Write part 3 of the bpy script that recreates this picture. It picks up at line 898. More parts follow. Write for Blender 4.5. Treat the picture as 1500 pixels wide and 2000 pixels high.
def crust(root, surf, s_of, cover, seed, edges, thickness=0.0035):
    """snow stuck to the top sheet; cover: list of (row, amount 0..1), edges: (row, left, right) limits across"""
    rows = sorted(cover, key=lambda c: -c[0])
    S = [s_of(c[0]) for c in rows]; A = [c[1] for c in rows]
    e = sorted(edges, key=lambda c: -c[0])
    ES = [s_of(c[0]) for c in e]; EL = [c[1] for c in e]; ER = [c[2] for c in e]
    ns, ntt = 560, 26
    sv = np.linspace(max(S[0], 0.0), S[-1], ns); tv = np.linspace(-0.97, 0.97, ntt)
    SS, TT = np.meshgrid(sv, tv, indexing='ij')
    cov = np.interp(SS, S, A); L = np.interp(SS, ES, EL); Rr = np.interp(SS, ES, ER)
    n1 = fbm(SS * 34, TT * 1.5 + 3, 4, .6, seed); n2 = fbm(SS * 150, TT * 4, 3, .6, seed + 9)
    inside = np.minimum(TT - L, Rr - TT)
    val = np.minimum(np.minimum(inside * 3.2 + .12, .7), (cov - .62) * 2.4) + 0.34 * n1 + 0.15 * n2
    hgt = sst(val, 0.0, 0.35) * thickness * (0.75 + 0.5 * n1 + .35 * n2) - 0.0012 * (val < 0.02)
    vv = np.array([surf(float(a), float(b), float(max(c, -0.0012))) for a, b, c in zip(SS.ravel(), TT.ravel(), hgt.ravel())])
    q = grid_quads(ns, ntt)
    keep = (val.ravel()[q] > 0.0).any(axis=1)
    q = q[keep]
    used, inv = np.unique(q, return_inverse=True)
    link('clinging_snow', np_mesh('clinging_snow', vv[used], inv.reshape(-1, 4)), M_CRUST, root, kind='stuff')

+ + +

Directions for this task: Copy out the material word for word and line for line.

Solution:
Write part 3 of the bpy script that recreates this picture. It picks up at line 898. More parts follow. Write for Blender 4.5. Treat the picture as 1500 pixels wide and 2000 pixels high.
def crust(root, surf, s_of, cover, seed, edges, thickness=0.0035):
    """snow stuck to the top sheet; cover: list of (row, amount 0..1), edges: (row, left, right) limits across"""
    rows = sorted(cover, key=lambda c: -c[0])
    S = [s_of(c[0]) for c in rows]; A = [c[1] for c in rows]
    e = sorted(edges, key=lambda c: -c[0])
    ES = [s_of(c[0]) for c in e]; EL = [c[1] for c in e]; ER = [c[2] for c in e]
    ns, ntt = 560, 26
    sv = np.linspace(max(S[0], 0.0), S[-1], ns); tv = np.linspace(-0.97, 0.97, ntt)
    SS, TT = np.meshgrid(sv, tv, indexing='ij')
    cov = np.interp(SS, S, A); L = np.interp(SS, ES, EL); Rr = np.interp(SS, ES, ER)
    n1 = fbm(SS * 34, TT * 1.5 + 3, 4, .6, seed); n2 = fbm(SS * 150, TT * 4, 3, .6, seed + 9)
    inside = np.minimum(TT - L, Rr - TT)
    val = np.minimum(np.minimum(inside * 3.2 + .12, .7), (cov - .62) * 2.4) + 0.34 * n1 + 0.15 * n2
    hgt = sst(val, 0.0, 0.35) * thickness * (0.75 + 0.5 * n1 + .35 * n2) - 0.0012 * (val < 0.02)
    vv = np.array([surf(float(a), float(b), float(max(c, -0.0012))) for a, b, c in zip(SS.ravel(), TT.ravel(), hgt.ravel())])
    q = grid_quads(ns, ntt)
    keep = (val.ravel()[q] > 0.0).any(axis=1)
    q = q[keep]
    used, inv = np.unique(q, return_inverse=True)
    link('clinging_snow', np_mesh('clinging_snow', vv[used], inv.reshape(-1, 4)), M_CRUST, root, kind='stuff')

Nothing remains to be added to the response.